CAA Shacks Up with NBC Sports Network

This is just a quick little post to make sure I continue The Streak into tomorrow. Normally I doubt this would deserve a post entirely its own.

However, I wanted to note that this is very good news for the CAA, which is one of the better mid-major conferences in basketball, if not quite on the level of the Big Three of the Missouri Valley, Mountain West, and Atlantic 10, boasting among others March Madness darling George Mason. Hooking up with NBC Sports Network greatly increases its exposure, as opposed to being a gap-filler on ESPN2 until the conference championship, and occords it a certain measure of respect beyond that of merely being a “miscellaneous” conference. It also shows that college basketball on NBC Sports Network isn’t merely shackled to the network’s desire to show Mountain West football.

It also exemplifies something I have long held about the sports TV wars: by creating a mass of sports networks, all hungry for programming, it frees up programming space on ESPN and others for more niche sports and leagues to get more exposure. Before, it was ESPN or bust; now, a league like the CAA can find a home on NBC Sports Network and not get lost in the shuffle. Not only that, but the CAA’s departure frees up space on ESPN to get more exposure there as well.

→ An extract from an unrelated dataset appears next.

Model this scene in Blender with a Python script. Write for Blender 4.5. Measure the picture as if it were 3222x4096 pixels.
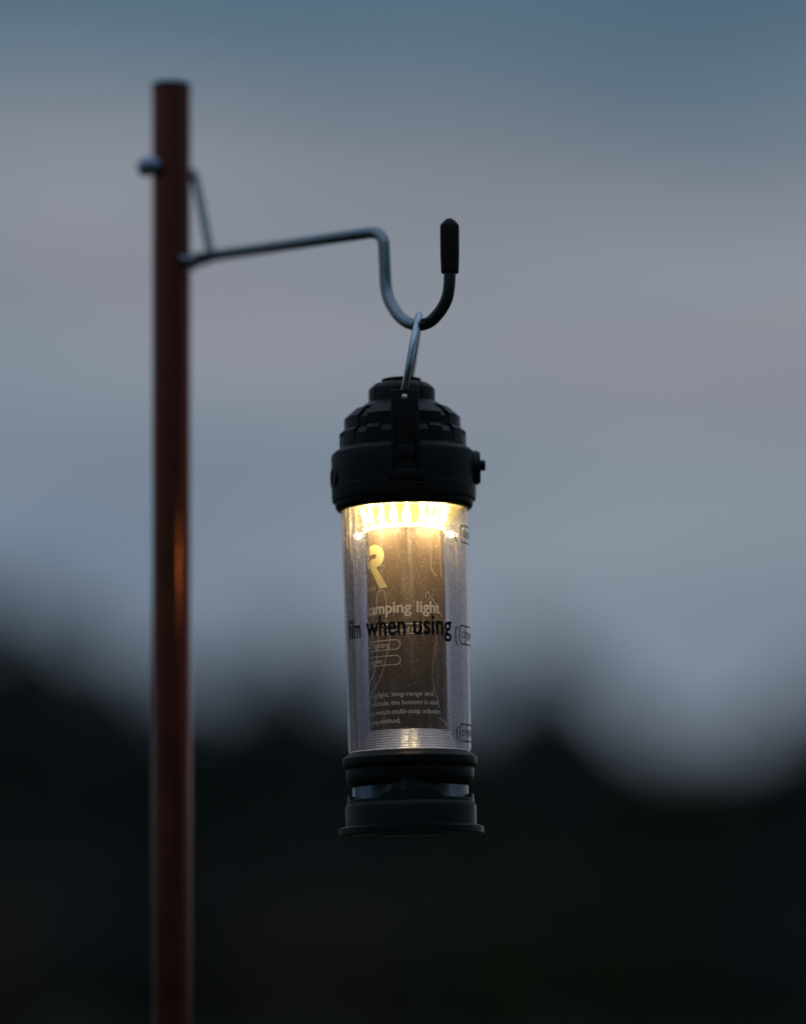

However, NBC may be running out of time to get a real, bona fide major conference. For reasons I’ll get to later this year, conference realignment and proposed changes to the BCS may make the Big East, already a relative football weakling, not much better if at all than the Mountain West at football, though it would still add greatly to NBC’s basketball bona fides. Coupled with ESPN and Fox locking up most of the other major conferences to long-term deals and teaming up to shut NBC out of the Pac-12, that could mean NBC’s only chance at nabbing a real major conference for a long time could be when the Big Ten’s rights come up in four years. NBC could claim some success if it won both the Big East and Big Ten – given how strong Fox has been, and the objections Notre Dame would raise to adding any more football to the broadcast network, a third of the Big Six conferences is doing about as well as could be expected – but anything less may well be unacceptable.